3D scene scripts
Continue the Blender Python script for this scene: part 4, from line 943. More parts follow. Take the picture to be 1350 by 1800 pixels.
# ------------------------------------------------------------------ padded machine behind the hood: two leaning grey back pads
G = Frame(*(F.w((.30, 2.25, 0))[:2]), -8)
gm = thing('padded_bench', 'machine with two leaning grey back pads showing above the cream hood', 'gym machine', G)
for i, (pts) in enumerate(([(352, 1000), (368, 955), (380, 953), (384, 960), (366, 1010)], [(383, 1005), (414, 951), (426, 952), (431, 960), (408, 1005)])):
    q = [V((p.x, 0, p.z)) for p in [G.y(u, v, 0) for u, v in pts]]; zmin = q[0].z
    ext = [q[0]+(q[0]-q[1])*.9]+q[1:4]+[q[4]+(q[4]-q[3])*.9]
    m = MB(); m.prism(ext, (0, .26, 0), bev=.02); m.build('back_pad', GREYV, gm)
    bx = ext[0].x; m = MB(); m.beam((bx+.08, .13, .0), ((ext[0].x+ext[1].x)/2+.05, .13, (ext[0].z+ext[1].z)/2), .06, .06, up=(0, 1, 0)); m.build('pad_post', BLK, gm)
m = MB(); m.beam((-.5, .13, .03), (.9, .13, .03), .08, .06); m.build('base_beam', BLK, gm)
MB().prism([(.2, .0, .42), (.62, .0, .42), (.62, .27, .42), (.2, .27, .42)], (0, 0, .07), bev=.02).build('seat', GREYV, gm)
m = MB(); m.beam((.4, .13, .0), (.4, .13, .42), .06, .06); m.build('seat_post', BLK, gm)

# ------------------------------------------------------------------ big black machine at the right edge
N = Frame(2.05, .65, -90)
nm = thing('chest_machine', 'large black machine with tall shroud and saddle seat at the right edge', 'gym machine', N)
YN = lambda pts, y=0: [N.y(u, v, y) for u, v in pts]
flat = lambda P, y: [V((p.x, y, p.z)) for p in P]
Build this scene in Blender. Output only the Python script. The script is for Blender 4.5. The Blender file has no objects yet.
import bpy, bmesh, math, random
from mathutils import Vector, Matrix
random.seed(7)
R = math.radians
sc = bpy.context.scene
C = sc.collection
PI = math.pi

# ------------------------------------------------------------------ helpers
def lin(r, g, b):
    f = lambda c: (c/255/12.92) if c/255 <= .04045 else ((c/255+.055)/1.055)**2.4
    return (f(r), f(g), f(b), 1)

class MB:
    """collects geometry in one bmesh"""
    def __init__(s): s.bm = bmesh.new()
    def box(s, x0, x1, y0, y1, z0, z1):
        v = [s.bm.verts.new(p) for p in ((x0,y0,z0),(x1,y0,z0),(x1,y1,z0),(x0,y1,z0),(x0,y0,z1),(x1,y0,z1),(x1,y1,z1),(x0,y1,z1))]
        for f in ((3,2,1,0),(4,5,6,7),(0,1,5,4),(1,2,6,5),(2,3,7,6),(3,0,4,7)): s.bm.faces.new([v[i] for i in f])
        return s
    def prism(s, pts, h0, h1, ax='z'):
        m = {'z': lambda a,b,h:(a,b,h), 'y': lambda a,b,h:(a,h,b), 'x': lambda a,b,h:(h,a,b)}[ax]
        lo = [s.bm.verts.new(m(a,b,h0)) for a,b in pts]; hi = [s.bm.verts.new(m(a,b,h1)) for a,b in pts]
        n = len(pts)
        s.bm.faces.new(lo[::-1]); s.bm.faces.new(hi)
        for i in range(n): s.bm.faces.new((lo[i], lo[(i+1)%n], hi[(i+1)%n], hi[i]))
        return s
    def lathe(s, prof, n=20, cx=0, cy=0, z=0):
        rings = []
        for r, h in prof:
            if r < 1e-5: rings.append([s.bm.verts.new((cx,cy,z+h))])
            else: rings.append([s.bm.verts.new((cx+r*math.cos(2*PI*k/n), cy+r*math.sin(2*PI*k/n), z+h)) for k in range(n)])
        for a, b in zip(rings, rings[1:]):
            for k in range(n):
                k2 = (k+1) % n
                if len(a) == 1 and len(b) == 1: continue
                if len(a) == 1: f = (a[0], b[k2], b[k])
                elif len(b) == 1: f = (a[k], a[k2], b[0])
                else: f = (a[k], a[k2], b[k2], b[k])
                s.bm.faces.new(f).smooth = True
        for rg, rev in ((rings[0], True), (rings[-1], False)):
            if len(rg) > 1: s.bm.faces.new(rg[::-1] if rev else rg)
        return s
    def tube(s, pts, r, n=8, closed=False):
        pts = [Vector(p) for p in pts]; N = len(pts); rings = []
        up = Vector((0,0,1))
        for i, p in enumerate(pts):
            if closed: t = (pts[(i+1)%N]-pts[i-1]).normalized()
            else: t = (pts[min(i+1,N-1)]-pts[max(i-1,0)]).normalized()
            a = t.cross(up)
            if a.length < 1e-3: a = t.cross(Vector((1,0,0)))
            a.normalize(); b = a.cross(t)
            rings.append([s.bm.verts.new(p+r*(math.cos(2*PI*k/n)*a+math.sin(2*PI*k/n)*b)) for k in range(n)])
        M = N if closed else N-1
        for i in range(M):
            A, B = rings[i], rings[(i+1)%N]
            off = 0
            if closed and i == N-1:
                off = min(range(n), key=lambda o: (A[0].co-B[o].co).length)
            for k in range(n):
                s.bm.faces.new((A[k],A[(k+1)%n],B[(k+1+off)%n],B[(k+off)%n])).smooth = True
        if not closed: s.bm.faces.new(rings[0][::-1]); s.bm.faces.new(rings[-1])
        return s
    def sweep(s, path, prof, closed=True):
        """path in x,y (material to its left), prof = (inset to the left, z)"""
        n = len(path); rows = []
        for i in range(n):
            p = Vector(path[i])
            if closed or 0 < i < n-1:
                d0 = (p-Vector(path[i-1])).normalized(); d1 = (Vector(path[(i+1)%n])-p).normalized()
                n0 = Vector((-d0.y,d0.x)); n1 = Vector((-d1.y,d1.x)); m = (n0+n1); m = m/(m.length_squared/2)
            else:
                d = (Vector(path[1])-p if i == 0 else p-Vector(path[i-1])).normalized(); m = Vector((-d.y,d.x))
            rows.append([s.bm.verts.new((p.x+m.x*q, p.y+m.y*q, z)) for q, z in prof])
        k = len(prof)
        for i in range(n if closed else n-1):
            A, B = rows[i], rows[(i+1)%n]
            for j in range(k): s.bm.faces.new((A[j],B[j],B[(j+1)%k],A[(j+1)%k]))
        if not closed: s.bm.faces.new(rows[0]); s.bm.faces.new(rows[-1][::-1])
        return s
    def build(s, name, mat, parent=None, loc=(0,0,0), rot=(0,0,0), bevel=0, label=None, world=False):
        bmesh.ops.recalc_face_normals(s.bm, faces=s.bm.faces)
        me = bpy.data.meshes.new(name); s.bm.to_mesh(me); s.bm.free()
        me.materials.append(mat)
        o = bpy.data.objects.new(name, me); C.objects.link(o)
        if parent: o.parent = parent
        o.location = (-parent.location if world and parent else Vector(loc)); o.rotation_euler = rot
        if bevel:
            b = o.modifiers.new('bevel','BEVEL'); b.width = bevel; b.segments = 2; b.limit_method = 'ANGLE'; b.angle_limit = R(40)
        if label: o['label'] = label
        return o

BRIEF
Return exactly the lines that run from the top of the listing above to the line containing "m = MB(); m.beam((.4, .13, .0), (.4, .13, .42), .06, .06);", please, keeping both end lines and leaving out everything else.

CORRECT RESULT
Continue the Blender Python script for this scene: part 4, from line 943. More parts follow. Take the picture to be 1350 by 1800 pixels.
# ------------------------------------------------------------------ padded machine behind the hood: two leaning grey back pads
G = Frame(*(F.w((.30, 2.25, 0))[:2]), -8)
gm = thing('padded_bench', 'machine with two leaning grey back pads showing above the cream hood', 'gym machine', G)
for i, (pts) in enumerate(([(352, 1000), (368, 955), (380, 953), (384, 960), (366, 1010)], [(383, 1005), (414, 951), (426, 952), (431, 960), (408, 1005)])):
    q = [V((p.x, 0, p.z)) for p in [G.y(u, v, 0) for u, v in pts]]; zmin = q[0].z
    ext = [q[0]+(q[0]-q[1])*.9]+q[1:4]+[q[4]+(q[4]-q[3])*.9]
    m = MB(); m.prism(ext, (0, .26, 0), bev=.02); m.build('back_pad', GREYV, gm)
    bx = ext[0].x; m = MB(); m.beam((bx+.08, .13, .0), ((ext[0].x+ext[1].x)/2+.05, .13, (ext[0].z+ext[1].z)/2), .06, .06, up=(0, 1, 0)); m.build('pad_post', BLK, gm)
m = MB(); m.beam((-.5, .13, .03), (.9, .13, .03), .08, .06); m.build('base_beam', BLK, gm)
MB().prism([(.2, .0, .42), (.62, .0, .42), (.62, .27, .42), (.2, .27, .42)], (0, 0, .07), bev=.02).build('seat', GREYV, gm)
m = MB(); m.beam((.4, .13, .0), (.4, .13, .42), .06, .06); m.build('seat_post', BLK, gm)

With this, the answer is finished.